6. Destination Web site provides resource to Web user.

Back Office Transaction

Fig 4. Back Office Transaction.

1. Buyer authenticates with buyer security system.
2. Buyer security system provides authentication document to buyer.
3. Seller authenticates with seller security system.
4. Seller security system provides authentication document to seller.
5. Buyer and seller execute transaction, providing authentication documents to each other.

Back Office Transaction, Third-Party Security Service

Fig 5. Back Office Transaction, Third Party Security Service.

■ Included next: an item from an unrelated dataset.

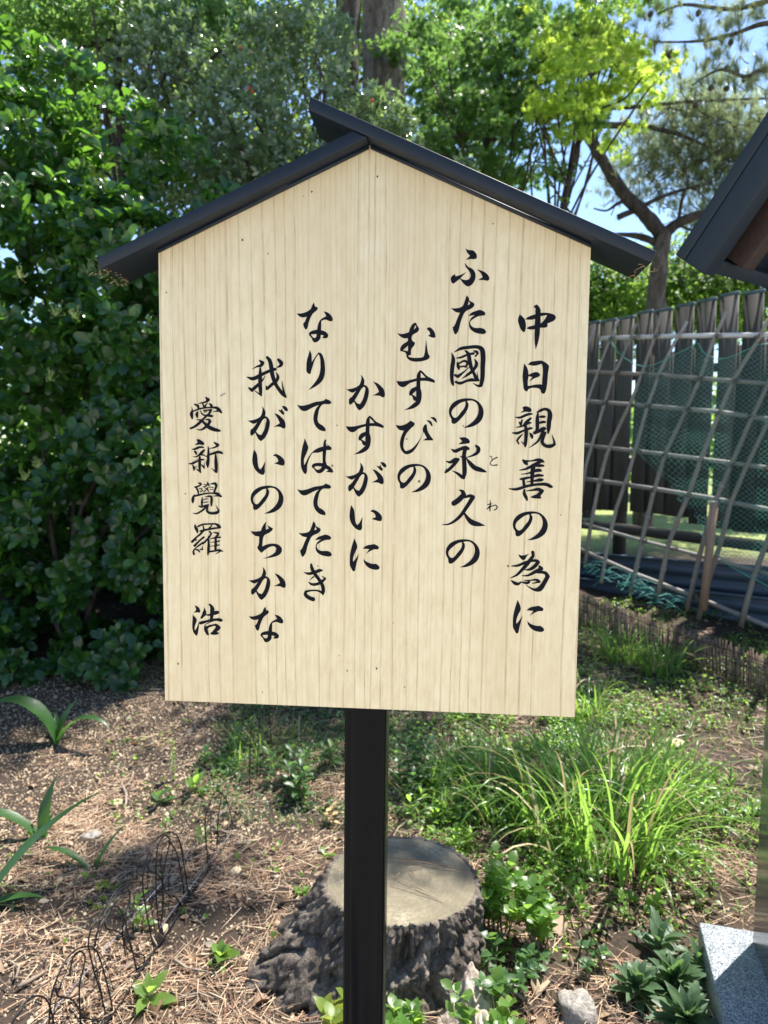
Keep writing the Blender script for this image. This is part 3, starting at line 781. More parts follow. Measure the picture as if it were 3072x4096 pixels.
# bamboo lattice
M_bam = wood_mat('grey_bamboo', [(0.25, 0.235, 0.205), (0.36, 0.34, 0.30), (0.19, 0.165, 0.135), (0.29, 0.255, 0.21)], (3, 3, 3), 0.6, 0.5)
M_wpole = wood_mat('white_painted_pole', [(0.62, 0.60, 0.57), (0.66, 0.64, 0.6)], (3, 3, 3), 0.5, 0.25)
lat = thing('bamboo_lattice', 'leaning lattice of grey bamboo canes tied to cross poles', 'lattice', (LA[0], LA[1], 0.4))
def lp(x, y, off=0.0):
    q = cA(x, y); return at_plane(q[0], q[1], LA+lnor*off, LB+lnor*off)
canes = [[(310, 385), (235, 560), (150, 800), (95, 960), (60, 1300), (40, 1700)], [(410, 405), (345, 560), (270, 720), (225, 870), (165, 1070), (130, 1190), (90, 1450), (70, 1800)],
 [(545, 350), (510, 480), (440, 680), (380, 840), (320, 960), (245, 1130), (200, 1300), (150, 1560), (125, 1740)],
 [(690, 395), (620, 510), (540, 670), (470, 860), (420, 1040), (370, 1220), (300, 1420), (250, 1620), (215, 1840)],
 [(905, 340), (830, 510), (760, 710), (680, 890), (570, 1120), (500, 1350), (440, 1600), (378, 1900)],
 [(1140, 380), (1075, 510), (950, 710), (860, 920), (780, 1120), (690, 1370), (590, 1610), (525, 1920)],
 [(1330, 330), (1230, 560), (1136, 740), (1040, 940), (930, 1190), (830, 1420), (760, 1680), (690, 1980)],
 [(1290, 640), (1136, 950), (1010, 1210), (930, 1400), (880, 1600), (800, 1850), (750, 2040)],
 [(1400, 700), (1260, 1180), (1136, 1600), (1060, 1800), (985, 2080)],
 [(1560, 500), (1420, 1200), (1330, 1700), (1260, 2150)], [(180, 420), (110, 600), (20, 900), (-60, 1300), (-90, 1750)]]
for i, c in enumerate(canes):
    pts = []
    P = [lp(x, y) for x, y in c]
    for a, b in zip(P[:-1], P[1:]): pts += [a, (a+b)/2+np.array([0, 0.004*((i % 3)-1), 0])]
    pts.append(P[-1]); L = len(pts); r0 = (0.0105, 0.012, 0.013, 0.0135, 0.015, 0.016, 0.016, 0.0165, 0.0165, 0.017, 0.012)[i]
    mb = MB().tube(pts, [r0*(0.78+0.35*j/(L-1)) for j in range(L)], 8)
    for j in range(1, L-1, 1): 
        d = unit(pts[j+1]-pts[j-1]); rr = r0*(0.78+0.35*j/(L-1)); mb.tube([pts[j]-d*0.004, pts[j], pts[j]+d*0.004], [rr, rr*1.28, rr], 8)
    keep(mb.obj('cane', M_bam, None, True), lat)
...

1. Buyer authenticates with security service.
2. Security service provides authentication document to buyer.
3. Seller authenticates with security service.
4. Security service provides authentication document to seller.
5. Buyer and seller execute transaction, providing authentication documents to each other.

Application Chain

Fig 6. Application Chain.

1. Web user authenticates with enterprise security system. Note that authentication may be through e.g. the Web server.
2. Enterprise security system provides an authentication reference to Web user.
3. Web user requests a dynamic resource from Web server, providing authentication reference.
4. Web server requests application function from application on behalf of Web user, providing Web user's authentication reference.
5. Application requests authentication document from enterprise security system, corresponding to Web user's authentication reference.
6. Enterprise security system provides authentication document.
7. Application performs application function for Web server.
8. Web server generates dynamic resource for Web user.

References

This document is derived from the following sources:

• Security Services Markup Language v0.8a, Prateek Mishra et. al.
• AuthXML: A Specification for Authentication Information In XML v0.3, Evan Prodromou et. al.

Other references that may be useful:

• Oasis Open Security Services Technical Committee, http://www.oasis-open.org/committees/security/index.shtml
.
• Unified Modeling Language (UML), http://www.omg.org/uml/.

Document History

• 25 Jan 2001 -- First draft derived from merge of S2ML and AuthXML specs.